People v. Hall

Appeal by the defendant from a judgment of the Supreme Court, Kings County (Zweibel, J.), rendered January 14, 1988, convicting him of assault in the third degree (two counts), upon a jury verdict, and imposing sentence.

Ordered that the judgment is affirmed.

This case arose from incidents on December 10, 1983, and January 15, 1985, in which the defendant beat separate female complainants. In connection with the incidents, the defendant was charged, under a single indictment, with assault, rape, sodomy, and sexual abuse.

The trial court did not improvidently exercise its discretion in denying the defendant’s motion to sever the indictment and *779for separate trials on the respective incidents. The defendant failed to make a convincing showing that he would be unduly and genuinely prejudiced by the joint trial of these cases, and to demonstrate in concrete terms that he had a strong need to refrain from testifying concerning the charges arising from one incident, and important testimony to present concerning the second incident (see, CPL 200.20 [3] [b]; People v Lane, 56 NY2d 1; People v Jenkins, 146 AD2d 804, 805; People v Telford, 134 AD2d 632). Also, contrary to the defendant’s contention, the fact that sex crimes are involved in both incidents does not provide a sufficient basis to require a severance (see, People v Telford, supra, at 633).

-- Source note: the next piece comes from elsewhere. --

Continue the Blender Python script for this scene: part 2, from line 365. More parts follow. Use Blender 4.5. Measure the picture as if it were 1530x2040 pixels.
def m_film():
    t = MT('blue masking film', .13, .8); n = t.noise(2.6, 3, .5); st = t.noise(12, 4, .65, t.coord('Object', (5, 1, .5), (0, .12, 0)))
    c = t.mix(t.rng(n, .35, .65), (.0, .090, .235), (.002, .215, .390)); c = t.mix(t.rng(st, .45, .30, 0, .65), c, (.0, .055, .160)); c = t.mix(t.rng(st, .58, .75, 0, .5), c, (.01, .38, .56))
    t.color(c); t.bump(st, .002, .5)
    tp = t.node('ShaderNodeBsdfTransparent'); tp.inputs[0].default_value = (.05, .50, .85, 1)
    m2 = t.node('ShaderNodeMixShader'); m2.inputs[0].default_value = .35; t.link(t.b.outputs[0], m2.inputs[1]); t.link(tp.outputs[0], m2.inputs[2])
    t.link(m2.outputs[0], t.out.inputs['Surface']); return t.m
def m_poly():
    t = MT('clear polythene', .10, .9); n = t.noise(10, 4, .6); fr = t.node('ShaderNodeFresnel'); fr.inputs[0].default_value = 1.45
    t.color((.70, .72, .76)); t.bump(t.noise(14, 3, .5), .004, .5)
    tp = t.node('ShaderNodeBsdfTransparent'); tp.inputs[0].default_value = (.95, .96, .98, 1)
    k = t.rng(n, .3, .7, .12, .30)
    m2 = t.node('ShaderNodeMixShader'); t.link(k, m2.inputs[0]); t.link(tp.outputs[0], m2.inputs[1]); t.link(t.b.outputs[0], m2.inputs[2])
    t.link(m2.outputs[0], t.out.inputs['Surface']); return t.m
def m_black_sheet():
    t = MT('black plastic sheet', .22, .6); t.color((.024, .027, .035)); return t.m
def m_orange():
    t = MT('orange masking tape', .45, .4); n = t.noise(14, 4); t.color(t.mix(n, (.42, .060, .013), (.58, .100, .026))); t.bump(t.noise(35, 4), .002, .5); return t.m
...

Furthermore, we find no basis in the record to support the defendant’s conclusion that he suffered actual prejudice as a result of the denial of the severance motion. The proof of each crime was separately presented, uncomplicated, and easily segregable in the jury’s mind (see, CPL 200.20 [3] [a]; People v Nelson, 133 AD2d 470, 471; People v Mack, 111 AD2d 186, 188). There was no substantial difference in the quantum of proof at trial for the different crimes (see, People v Nelson, supra, at 471). Indeed, the independent proof of each assault was overwhelming (cf., People v Mack, supra). We also note that the court instructed the jury to consider the evidence presented as to the December 10, 1983, incident separately from the evidence presented as to the January 15, 1985, incident, which instruction we may presume was followed (see, People v Nelson, supra, at 471; People v Mack, supra).

The defendant further claims error in the People’s summation. However, the claimed errors in the prosecutor’s remarks in summation were, for the most part, unpreserved for appellate review (see, People v Medina, 53 NY2d 951; People v Coker, 135 AD2d 723). In any event, all of the remarks were permissible responses to the summation of defense counsel in which the credibility of the complainants was impugned (see, People v Thomas, 147 AD2d 510, 511).

We have considered the defendant’s remaining contentions and find them to be without merit. Bracken, J. P., Hooper, Sullivan and O’Brien, JJ., concur.